Reformcu Horace Mann, bedava kamu eğitiminin suçu, fakirliği yokedeceğini ve “bilgilenmiş vatandaşlardan” oluşan bir ülkenin inşa edileceğini hayal etmişti. Fakat o zamanki fabrika, işletme sahipleri bu fikri kendi amaçları için kullanmayı tercih ettiler. O zamanki fabrika sahiplerine, yapımı “toplumun vergisiyle” finanse edilen ve sürekli bir şekilde kendilerine “işçi” olarak dönecek insanların üretildiği bir sistem daha çekiciydi. Bu tercih sonunda modern eğitimcilerin “fabrika modeli” diye isimlendirdiği bir müfredat ortaya çıkmıştır. Bu müfredata göre öğrenciler bilgiyi “depolayıp” sonra “geri çıkartmayı”, “iş tablosu” doldurmayı öğreniyordu.
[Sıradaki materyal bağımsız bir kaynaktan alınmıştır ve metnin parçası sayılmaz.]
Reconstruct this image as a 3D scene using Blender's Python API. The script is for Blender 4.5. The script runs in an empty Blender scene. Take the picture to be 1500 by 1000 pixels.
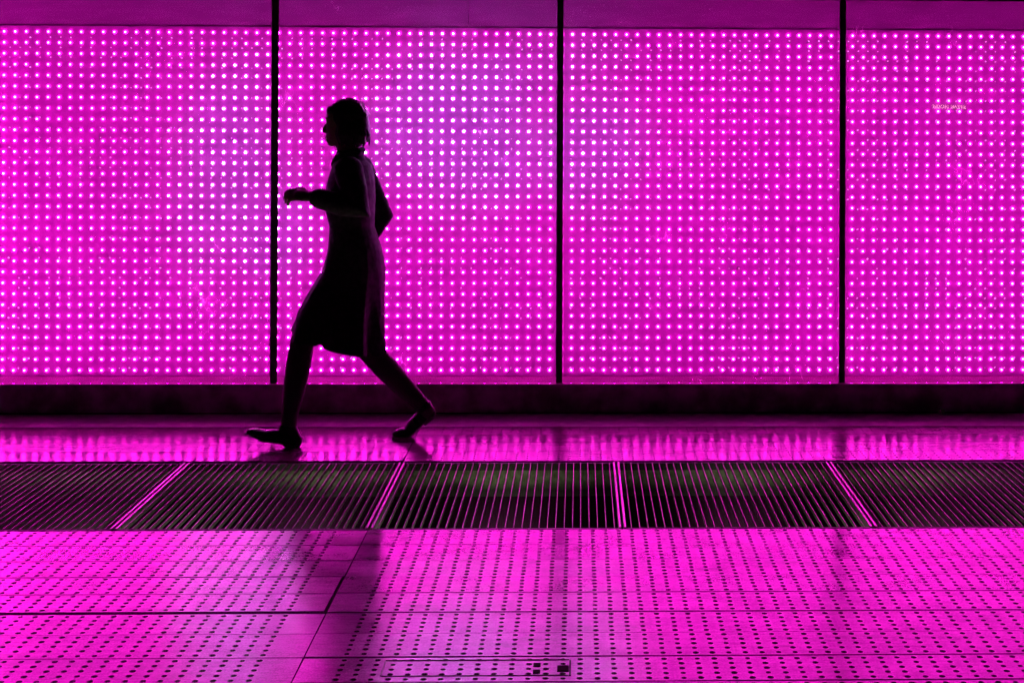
import bpy, bmesh, math, random
from mathutils import Matrix, Vector
random.seed(7)
S = bpy.context.scene
COL = S.collection

# ------------------------------------------------------------------ measured layout (metres)
G = 0.21                 # depth of the light boxes: LED board sits this far behind the glass
BAY = 1.4515             # spacing of the black mullions
B0 = -1.554
PX, PZ = 0.057, 0.05692  # LED pitch
LX0, LZ0 = -3.0052, 1.9433
ROWS = 32
CAM = Vector((0.0, -7.2877, 1.5407))

# ------------------------------------------------------------------ helpers
def link(name, verts, faces, mats, parent=None, mi=None, smooth=False):
    me = bpy.data.meshes.new(name)
    me.from_pydata(verts, [], faces)
    if not isinstance(mats, (list, tuple)):
        mats = [mats]
    for m in mats:
        me.materials.append(m)
    if mi:
        me.polygons.foreach_set('material_index', mi)
    if smooth:
        me.polygons.foreach_set('use_smooth', [True] * len(me.polygons))
    me.update()
    o = bpy.data.objects.new(name, me)
    COL.objects.link(o)
    if parent:
        o.parent = parent
    return o

class MB:
    def __init__(s): s.v, s.f, s.m = [], [], []
    def add(s, vs, fs, m=0):
        k = len(s.v); s.v += [tuple(p) for p in vs]
        s.f += [tuple(i + k for i in f) for f in fs]; s.m += [m] * len(fs)
    def box(s, a, b, m=0, c=0.0):
        x0, y0, z0 = a; x1, y1, z1 = b
        if c <= 0:
            s.add([(x0,y0,z0),(x1,y0,z0),(x1,y1,z0),(x0,y1,z0),(x0,y0,z1),(x1,y0,z1),(x1,y1,z1),(x0,y1,z1)],
                  [(0,3,2,1),(4,5,6,7),(0,1,5,4),(1,2,6,5),(2,3,7,6),(3,0,4,7)], m)
            return
        bm = bmesh.new()
        bmesh.ops.create_cube(bm, size=1, matrix=Matrix.Translation(((x0+x1)/2,(y0+y1)/2,(z0+z1)/2)) @ Matrix.Diagonal((x1-x0,y1-y0,z1-z0,1)))
        bmesh.ops.bevel(bm, geom=bm.edges[:], offset=c, segments=2, affect='EDGES', profile=0.6)
        bm.verts.index_update()
        s.add([v.co[:] for v in bm.verts], [tuple(v.index for v in f.verts) for f in bm.faces], m)
        bm.free()
    def build(s, name, mats, parent=None, smooth=False):
        return link(name, s.v, s.f, mats, parent, s.m, smooth)

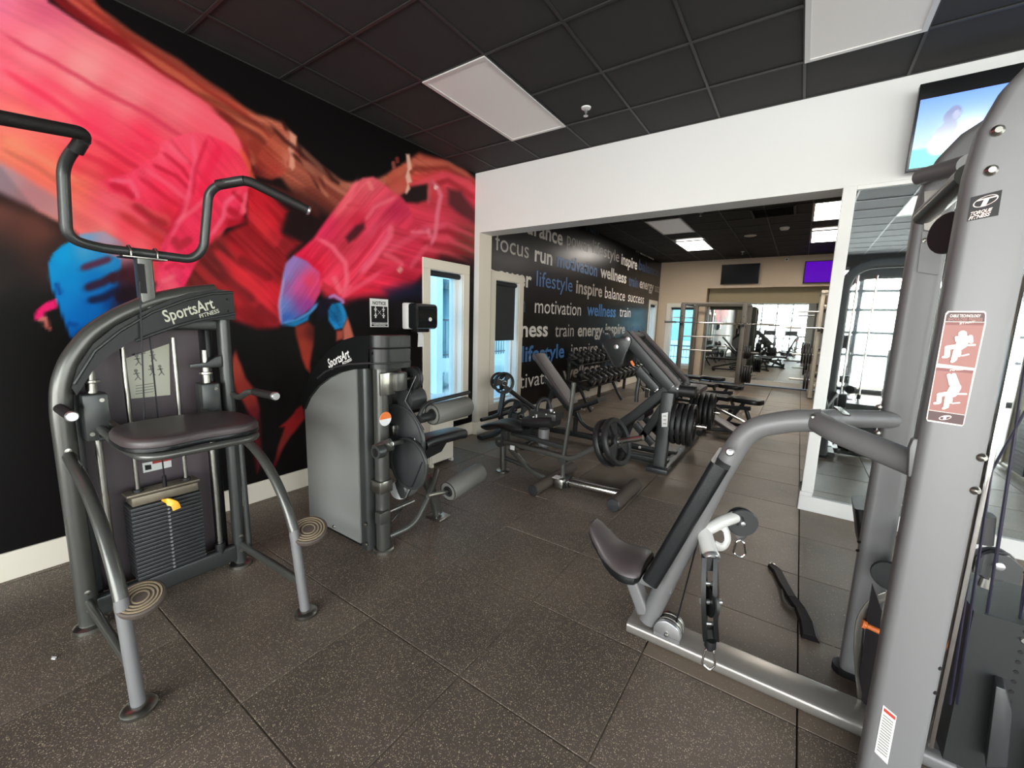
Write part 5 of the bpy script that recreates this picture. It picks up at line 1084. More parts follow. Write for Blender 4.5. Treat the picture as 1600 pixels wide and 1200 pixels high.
lettering('CABLE TECHNOLOGY', M['figure'], pl, a, b-a, ezn, width=(b-a).length, height=.0075, bold=.03)
a = P(1481,501,'y',yb2-.002); b = P(1535,501.5,'y',yb2-.002); lettering('SHOULDER PRESSES', M['rust'], pl, a, b-a, ezn, width=(b-a).length, height=.0075, bold=.04)
a = P(1499,507,'y',yb2-.0022); lettering('START', M['figure'], pl, a, exn, ezn, width=.028, height=.005, bold=.03); a = P(1484,580,'y',yb2-.0022); lettering('FINISH', M['figure'], pl, a, exn, ezn, width=.03, height=.005, bold=.03)
def stick(pts, w, n='figure_drawing', m='figure', d=.0024):
    mb = MB()
    for (a, b, ww) in pts:
        A_, B_ = P(*a, 'y', yb2-d), P(*b, 'y', yb2-d); dd = B_-A_; L_ = max(dd.length, 1e-4); dd /= L_; sd = V(dd.z, 0, -dd.x); r_ = ww/2
        mb.prism([A_+dd*(-r_*math.sin(t))+sd*r_*math.cos(t) for t in [math.pi*j/6 for j in range(7)]]+[B_+dd*(r_*math.sin(t))-sd*r_*math.cos(t) for t in [math.pi*j/6 for j in range(7)]], (0, -.0003*(1+len(mb.v)/60), 0))
    pe(n, mb, m, smooth=False, par=pl)
k = 6.316; z1 = lambda x, y: (1440+x/k, 480+y/k)
stick([(z1(405,260),z1(405,275),.016),(z1(410,310),z1(395,370),.022),(z1(390,380),z1(370,400),.016),(z1(330,390),z1(255,400),.012),(z1(255,400),z1(250,480),.011),(z1(215,492),z1(252,488),.007),(z1(370,400),z1(340,440),.013),(z1(340,440),z1(320,510),.012),(z1(300,535),z1(322,520),.008),(z1(350,330),z1(345,300),.008),(z1(440,310),z1(485,340),.009),(z1(485,340),z1(480,290),.009),(z1(375,440),z1(370,480),.006),(z1(400,478),z1(460,465),.004),(z1(450,375),z1(520,372),.005)], 0)
stick([(z1(320,740),z1(325,760),.014),(z1(335,790),z1(300,850),.022),(z1(300,860),z1(265,880),.014),(z1(240,855),z1(175,865),.011),(z1(175,865),z1(170,935),.010),(z1(130,948),z1(168,944),.007),(z1(265,870),z1(250,930),.012),(z1(250,930),z1(240,980),.011),(z1(215,998),z1(240,985),.007),(z1(270,670),z1(290,760),.009),(z1(315,665),z1(355,770),.009),(z1(290,900),z1(285,940),.006),(z1(305,948),z1(370,942),.004),(z1(360,855),z1(435,856),.005)], 0)
cF = P(1440+232/k, 480+1090/k, 'y', yb2-.0026); pe('emblem_ring', ell(cF, .012, .0065, .82), 'figure', smooth=False, par=pl); pe('emblem_letter', MB().prism([cF+exn*x+ezn*z for x, z in [(-.008,.002),(.008,.002),(.008,.005),(-.008,.005)]], (0,-.0004,0)).prism([cF+exn*x+ezn*z for x, z in [(-.003,.003),(.003,.003),(.002,-.006),(-.004,-.006)]], (0,-.0004,0)), 'figure', smooth=False, par=pl)
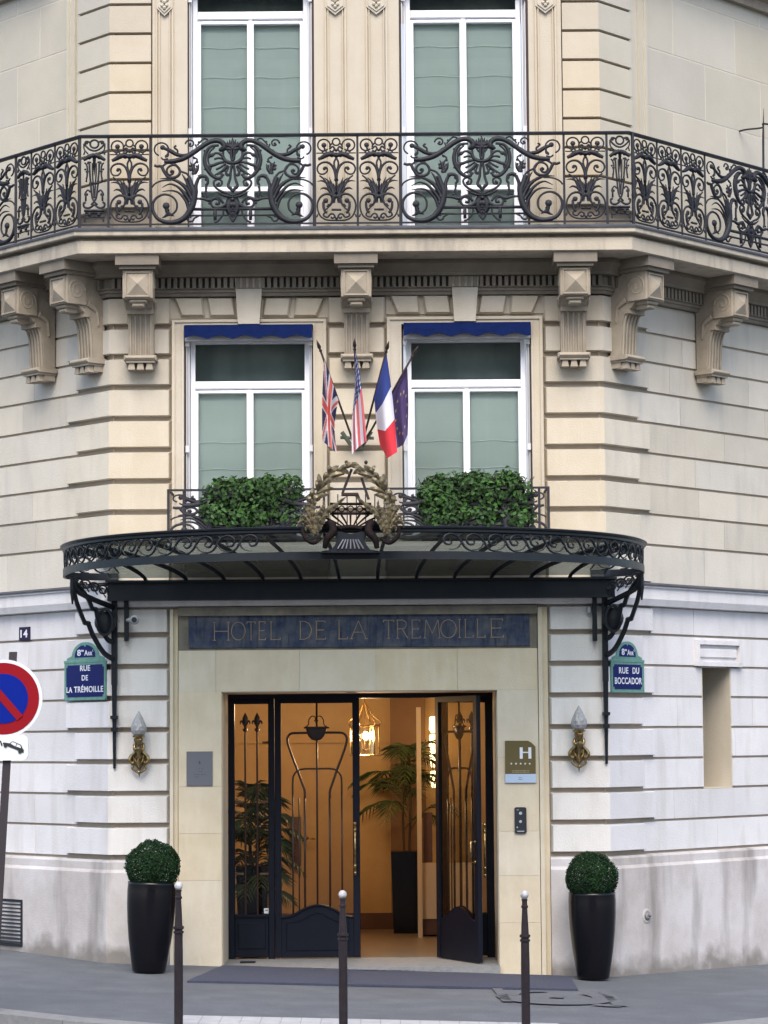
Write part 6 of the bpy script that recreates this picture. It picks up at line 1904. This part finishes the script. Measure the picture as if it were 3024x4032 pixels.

Çocuklar test edilirken, sadece baz seviyede bir yazma, matematik bilgisi test ediliyordu, ki bu bilgiler onları “montaj bantı müdürü” ya da “montaj bantı işçisi” yapmaya yetecek kadardı. Öğrenme Hakkı adlı kitabın yazarı Stanford profosörü Linda Darling-Hammond’a göre bu “toptan işleme” usulü kurulmuş, tipik olarak büyük sınıf ve interaktif olmayan eğitim modeli, bariz bir şekilde çağ dışı olmasına rağmen hala yaygın olarak kullanılan eğitim sistemidir.